> [Work to do]: Determine how many lines contain the string "parts". Respond with that number and nothing more.

> [Given data]:
• • •

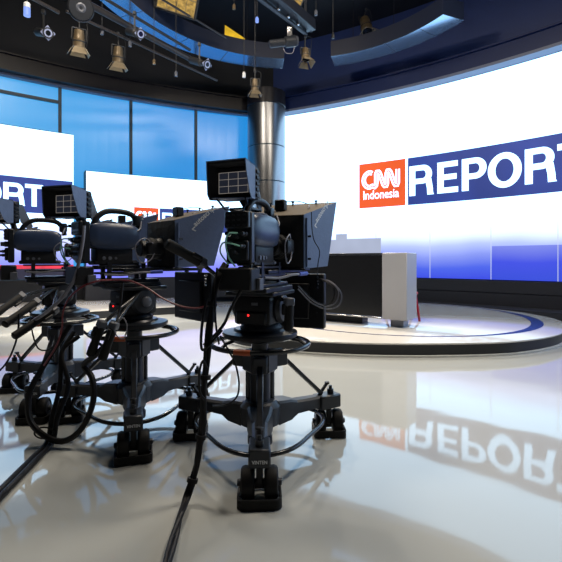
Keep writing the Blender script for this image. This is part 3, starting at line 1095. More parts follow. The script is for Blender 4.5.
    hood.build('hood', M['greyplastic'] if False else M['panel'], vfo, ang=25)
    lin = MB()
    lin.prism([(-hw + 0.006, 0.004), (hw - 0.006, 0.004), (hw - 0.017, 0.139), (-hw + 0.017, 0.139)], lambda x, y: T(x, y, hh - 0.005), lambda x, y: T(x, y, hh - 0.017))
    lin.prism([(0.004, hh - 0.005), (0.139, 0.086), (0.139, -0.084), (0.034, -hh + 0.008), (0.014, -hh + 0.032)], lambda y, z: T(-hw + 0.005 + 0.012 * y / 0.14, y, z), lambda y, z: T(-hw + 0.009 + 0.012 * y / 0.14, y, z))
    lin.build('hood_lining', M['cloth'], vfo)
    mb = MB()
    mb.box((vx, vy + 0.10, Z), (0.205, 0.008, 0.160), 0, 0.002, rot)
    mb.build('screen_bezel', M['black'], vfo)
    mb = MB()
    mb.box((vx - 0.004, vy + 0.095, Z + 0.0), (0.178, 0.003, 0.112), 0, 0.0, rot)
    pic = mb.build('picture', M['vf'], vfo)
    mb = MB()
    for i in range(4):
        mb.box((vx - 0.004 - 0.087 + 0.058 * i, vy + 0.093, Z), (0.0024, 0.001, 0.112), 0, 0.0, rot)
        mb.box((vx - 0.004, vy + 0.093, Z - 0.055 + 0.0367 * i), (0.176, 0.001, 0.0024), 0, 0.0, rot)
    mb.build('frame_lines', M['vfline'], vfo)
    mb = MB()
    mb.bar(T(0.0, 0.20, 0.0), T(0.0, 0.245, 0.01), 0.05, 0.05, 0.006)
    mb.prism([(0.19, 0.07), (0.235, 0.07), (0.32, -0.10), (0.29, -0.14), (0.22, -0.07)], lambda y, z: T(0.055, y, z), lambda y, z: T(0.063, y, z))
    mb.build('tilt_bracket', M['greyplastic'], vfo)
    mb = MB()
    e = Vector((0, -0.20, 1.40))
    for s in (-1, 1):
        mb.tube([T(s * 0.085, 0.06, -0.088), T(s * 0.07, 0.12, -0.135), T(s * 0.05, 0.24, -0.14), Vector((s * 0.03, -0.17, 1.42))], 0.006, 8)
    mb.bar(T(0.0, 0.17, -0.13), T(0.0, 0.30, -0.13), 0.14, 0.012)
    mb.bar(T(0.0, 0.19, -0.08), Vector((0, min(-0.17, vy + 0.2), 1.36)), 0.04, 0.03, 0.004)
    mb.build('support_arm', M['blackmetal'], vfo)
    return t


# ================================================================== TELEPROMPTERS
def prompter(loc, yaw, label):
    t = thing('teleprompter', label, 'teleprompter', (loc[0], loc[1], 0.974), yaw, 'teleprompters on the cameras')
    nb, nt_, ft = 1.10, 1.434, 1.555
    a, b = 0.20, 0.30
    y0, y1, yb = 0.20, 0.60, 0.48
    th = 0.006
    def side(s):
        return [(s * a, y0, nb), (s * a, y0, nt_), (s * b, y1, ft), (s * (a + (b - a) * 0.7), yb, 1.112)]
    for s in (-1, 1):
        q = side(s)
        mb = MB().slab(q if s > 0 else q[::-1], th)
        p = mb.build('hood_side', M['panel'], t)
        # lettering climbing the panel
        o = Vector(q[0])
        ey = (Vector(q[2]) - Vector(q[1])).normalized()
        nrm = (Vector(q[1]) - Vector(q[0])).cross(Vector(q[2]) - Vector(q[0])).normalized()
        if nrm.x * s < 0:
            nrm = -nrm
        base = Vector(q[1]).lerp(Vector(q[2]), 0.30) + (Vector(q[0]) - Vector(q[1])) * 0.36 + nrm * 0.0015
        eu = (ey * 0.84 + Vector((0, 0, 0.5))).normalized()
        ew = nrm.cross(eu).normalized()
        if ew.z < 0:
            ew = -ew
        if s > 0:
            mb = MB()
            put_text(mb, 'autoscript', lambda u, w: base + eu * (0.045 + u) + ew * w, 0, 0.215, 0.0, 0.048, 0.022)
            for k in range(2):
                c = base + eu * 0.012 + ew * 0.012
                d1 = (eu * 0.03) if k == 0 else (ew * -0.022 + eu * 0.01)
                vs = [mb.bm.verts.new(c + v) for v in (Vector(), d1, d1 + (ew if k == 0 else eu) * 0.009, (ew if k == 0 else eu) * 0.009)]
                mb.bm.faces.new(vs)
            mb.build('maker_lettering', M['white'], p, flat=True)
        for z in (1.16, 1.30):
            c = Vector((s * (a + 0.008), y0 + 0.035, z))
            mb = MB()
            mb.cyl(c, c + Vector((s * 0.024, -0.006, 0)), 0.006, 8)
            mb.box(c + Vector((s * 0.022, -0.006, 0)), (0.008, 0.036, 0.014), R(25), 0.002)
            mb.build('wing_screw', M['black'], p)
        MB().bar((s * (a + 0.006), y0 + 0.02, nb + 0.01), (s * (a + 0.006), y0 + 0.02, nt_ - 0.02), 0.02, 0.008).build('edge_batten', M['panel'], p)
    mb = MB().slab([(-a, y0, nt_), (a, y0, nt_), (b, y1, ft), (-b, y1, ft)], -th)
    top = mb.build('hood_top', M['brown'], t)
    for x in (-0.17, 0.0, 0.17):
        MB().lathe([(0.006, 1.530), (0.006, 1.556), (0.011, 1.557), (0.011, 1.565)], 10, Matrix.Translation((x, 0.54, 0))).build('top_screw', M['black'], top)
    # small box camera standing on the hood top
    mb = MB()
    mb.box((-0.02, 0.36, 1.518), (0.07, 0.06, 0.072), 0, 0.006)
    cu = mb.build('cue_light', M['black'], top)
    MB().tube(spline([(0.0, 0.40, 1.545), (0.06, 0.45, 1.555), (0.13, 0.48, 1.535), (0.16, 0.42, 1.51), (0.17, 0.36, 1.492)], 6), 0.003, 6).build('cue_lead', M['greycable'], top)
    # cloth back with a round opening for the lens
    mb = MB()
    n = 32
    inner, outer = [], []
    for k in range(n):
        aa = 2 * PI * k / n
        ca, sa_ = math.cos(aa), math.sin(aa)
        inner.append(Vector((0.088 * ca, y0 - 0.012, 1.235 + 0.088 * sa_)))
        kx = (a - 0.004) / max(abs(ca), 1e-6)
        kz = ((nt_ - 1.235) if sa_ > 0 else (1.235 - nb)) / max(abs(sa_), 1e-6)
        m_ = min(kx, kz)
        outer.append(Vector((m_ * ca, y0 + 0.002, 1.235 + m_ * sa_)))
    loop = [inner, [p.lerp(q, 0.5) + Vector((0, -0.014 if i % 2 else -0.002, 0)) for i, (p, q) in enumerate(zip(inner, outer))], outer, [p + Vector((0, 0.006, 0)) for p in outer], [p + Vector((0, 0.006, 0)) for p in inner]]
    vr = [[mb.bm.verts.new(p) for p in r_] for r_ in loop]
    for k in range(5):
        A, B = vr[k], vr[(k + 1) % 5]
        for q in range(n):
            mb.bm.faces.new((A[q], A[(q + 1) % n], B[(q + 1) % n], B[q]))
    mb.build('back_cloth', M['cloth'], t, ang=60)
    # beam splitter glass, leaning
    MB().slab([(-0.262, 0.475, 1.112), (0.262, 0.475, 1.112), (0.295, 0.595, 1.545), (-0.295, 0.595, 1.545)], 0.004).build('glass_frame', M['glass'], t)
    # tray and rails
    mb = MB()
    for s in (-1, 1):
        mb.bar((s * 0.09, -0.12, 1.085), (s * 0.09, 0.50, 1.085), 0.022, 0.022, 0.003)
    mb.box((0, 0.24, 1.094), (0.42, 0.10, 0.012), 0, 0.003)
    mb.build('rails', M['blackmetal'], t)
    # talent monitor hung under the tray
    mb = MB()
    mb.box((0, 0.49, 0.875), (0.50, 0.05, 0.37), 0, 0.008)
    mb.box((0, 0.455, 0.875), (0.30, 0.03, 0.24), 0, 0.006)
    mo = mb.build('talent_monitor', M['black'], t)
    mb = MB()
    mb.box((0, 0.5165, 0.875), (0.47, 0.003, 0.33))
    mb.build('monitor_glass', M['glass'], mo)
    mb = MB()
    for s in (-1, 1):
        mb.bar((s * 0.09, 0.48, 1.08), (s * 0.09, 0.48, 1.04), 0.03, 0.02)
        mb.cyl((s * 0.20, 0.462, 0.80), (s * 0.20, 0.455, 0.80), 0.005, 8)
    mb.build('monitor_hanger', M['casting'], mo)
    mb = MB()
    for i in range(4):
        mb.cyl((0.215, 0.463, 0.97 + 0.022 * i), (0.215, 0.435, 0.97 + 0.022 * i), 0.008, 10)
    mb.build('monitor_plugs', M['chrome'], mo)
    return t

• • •

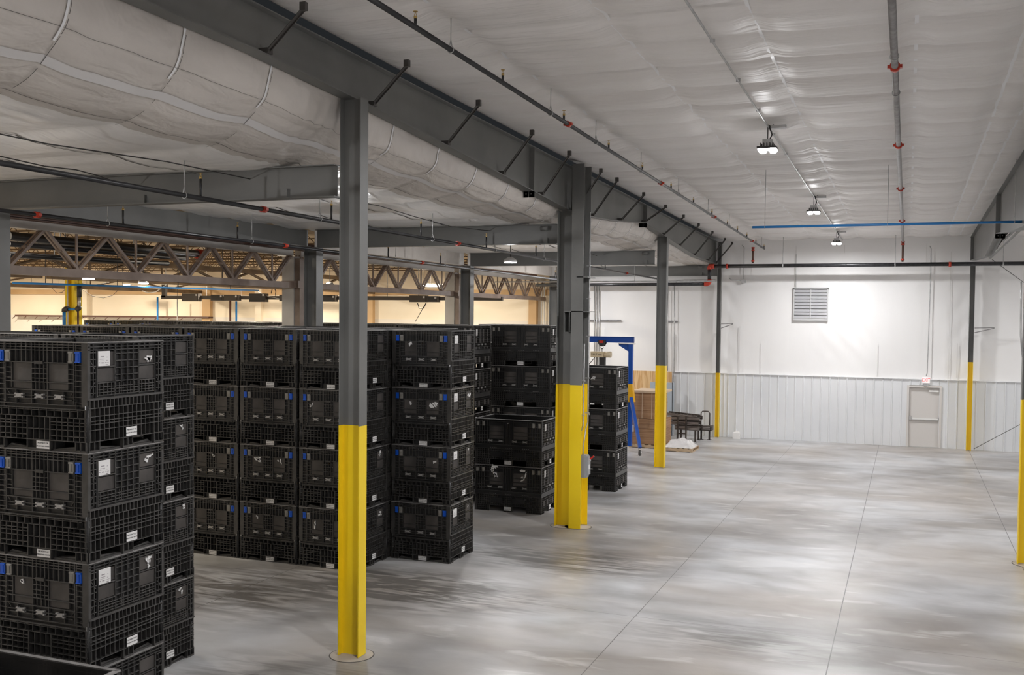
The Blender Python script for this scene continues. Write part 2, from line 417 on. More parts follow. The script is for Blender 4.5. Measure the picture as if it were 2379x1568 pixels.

• • •

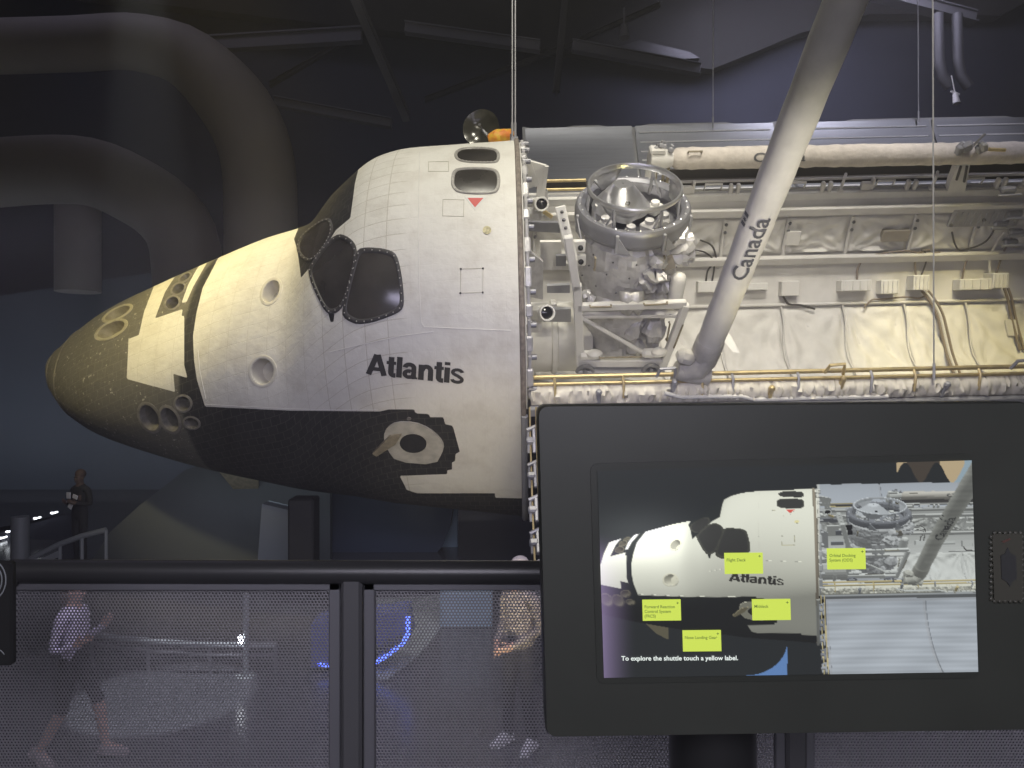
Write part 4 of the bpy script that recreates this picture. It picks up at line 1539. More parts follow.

• • •

> [Reply]: 3